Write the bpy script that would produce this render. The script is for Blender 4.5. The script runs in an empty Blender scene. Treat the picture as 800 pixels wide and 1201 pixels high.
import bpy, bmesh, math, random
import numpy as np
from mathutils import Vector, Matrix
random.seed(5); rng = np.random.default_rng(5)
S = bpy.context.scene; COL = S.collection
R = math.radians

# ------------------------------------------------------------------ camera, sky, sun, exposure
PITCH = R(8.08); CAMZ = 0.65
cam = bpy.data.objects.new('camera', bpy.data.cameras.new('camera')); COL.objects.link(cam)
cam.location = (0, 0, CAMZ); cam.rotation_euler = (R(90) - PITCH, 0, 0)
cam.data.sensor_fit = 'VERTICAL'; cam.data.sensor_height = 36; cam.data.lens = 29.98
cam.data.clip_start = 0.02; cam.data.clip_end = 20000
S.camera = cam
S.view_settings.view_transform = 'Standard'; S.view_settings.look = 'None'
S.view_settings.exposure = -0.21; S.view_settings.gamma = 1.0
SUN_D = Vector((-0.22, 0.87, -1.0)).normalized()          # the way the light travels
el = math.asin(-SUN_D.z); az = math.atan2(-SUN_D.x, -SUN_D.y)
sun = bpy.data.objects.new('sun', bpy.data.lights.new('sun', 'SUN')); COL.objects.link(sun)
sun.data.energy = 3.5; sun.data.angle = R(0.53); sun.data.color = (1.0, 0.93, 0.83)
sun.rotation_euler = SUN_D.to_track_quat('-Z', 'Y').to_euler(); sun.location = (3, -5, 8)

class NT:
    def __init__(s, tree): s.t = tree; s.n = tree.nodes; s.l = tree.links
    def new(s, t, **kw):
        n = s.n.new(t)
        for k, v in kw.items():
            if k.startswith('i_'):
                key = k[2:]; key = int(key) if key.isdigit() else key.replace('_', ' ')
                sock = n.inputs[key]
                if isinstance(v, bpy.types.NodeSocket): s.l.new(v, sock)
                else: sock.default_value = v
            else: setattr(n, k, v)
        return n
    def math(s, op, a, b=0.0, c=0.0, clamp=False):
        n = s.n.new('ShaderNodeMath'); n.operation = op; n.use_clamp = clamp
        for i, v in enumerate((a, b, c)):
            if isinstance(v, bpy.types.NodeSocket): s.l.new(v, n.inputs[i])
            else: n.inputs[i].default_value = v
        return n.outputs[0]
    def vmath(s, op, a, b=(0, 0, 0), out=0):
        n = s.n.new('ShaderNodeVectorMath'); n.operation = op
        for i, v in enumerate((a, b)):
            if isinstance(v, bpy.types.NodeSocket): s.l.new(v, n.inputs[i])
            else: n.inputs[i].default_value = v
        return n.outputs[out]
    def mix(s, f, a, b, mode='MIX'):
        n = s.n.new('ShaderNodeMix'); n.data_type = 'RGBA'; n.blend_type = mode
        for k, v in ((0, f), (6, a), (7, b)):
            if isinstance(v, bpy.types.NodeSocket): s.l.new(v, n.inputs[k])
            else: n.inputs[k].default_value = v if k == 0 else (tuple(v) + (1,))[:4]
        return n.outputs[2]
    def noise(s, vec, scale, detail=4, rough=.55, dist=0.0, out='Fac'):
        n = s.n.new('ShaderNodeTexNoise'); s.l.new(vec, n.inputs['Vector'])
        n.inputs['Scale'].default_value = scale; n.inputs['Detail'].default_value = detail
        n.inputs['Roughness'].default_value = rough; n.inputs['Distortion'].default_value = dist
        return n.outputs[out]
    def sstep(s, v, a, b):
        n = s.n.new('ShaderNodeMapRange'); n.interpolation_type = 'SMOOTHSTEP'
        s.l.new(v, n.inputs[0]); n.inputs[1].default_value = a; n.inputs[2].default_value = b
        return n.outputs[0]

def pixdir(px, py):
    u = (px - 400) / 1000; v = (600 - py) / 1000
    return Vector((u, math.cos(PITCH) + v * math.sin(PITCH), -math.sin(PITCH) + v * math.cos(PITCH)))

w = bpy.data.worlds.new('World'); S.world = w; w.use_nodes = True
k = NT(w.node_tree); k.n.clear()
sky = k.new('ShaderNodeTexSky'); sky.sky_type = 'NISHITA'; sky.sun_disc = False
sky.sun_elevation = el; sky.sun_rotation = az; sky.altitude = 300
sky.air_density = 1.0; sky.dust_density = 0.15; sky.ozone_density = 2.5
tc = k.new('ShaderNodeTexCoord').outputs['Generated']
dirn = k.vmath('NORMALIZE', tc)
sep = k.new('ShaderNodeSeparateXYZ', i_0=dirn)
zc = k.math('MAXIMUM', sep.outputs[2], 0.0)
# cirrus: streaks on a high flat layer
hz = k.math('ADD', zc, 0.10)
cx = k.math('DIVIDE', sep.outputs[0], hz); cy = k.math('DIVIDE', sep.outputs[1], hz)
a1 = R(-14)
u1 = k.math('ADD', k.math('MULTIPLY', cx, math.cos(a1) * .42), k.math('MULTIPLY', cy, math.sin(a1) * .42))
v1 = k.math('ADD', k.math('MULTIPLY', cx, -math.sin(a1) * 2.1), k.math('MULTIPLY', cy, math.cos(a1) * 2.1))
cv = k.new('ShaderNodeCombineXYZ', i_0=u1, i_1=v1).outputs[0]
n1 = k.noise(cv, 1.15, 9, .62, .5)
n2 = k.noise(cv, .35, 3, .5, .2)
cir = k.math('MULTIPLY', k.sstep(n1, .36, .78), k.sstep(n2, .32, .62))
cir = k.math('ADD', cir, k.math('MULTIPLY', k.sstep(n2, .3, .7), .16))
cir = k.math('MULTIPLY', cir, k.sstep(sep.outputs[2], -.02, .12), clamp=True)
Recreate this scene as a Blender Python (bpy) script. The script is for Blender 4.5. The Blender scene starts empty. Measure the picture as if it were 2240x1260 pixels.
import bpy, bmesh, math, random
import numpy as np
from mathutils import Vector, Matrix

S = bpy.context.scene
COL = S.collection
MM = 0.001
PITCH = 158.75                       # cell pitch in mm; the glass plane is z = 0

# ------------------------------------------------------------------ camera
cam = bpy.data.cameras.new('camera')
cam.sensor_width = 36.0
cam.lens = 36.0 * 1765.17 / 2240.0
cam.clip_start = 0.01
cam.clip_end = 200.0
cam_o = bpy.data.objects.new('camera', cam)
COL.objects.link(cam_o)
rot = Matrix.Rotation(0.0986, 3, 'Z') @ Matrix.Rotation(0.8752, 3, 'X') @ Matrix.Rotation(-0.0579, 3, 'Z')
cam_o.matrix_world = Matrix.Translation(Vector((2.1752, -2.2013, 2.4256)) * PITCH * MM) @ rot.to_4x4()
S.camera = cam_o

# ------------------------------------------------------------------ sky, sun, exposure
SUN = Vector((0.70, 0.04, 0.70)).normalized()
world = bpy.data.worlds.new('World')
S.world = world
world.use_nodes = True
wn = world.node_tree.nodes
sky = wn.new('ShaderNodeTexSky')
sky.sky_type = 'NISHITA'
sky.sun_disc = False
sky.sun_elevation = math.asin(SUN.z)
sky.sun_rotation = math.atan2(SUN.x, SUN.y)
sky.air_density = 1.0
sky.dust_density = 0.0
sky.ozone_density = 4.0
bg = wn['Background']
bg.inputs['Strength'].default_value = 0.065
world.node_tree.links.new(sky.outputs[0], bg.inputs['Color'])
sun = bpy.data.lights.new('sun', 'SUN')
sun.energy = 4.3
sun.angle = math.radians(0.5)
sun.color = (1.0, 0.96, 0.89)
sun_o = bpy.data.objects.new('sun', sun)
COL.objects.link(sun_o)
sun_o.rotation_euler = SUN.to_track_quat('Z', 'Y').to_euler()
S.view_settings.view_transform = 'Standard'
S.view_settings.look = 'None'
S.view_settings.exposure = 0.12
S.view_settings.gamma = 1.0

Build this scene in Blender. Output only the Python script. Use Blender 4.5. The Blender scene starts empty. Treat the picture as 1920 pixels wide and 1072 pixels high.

WHAT YOU HAVE TO DO>
Print the material above verbatim, first line through the line containing "R = math.radians", both included.

RIGHT ANSWER>
Write the bpy script that would produce this render. The script is for Blender 4.5. The script runs in an empty Blender scene. Treat the picture as 800 pixels wide and 1201 pixels high.
import bpy, bmesh, math, random
import numpy as np
from mathutils import Vector, Matrix
random.seed(5); rng = np.random.default_rng(5)
S = bpy.context.scene; COL = S.collection
R = math.radians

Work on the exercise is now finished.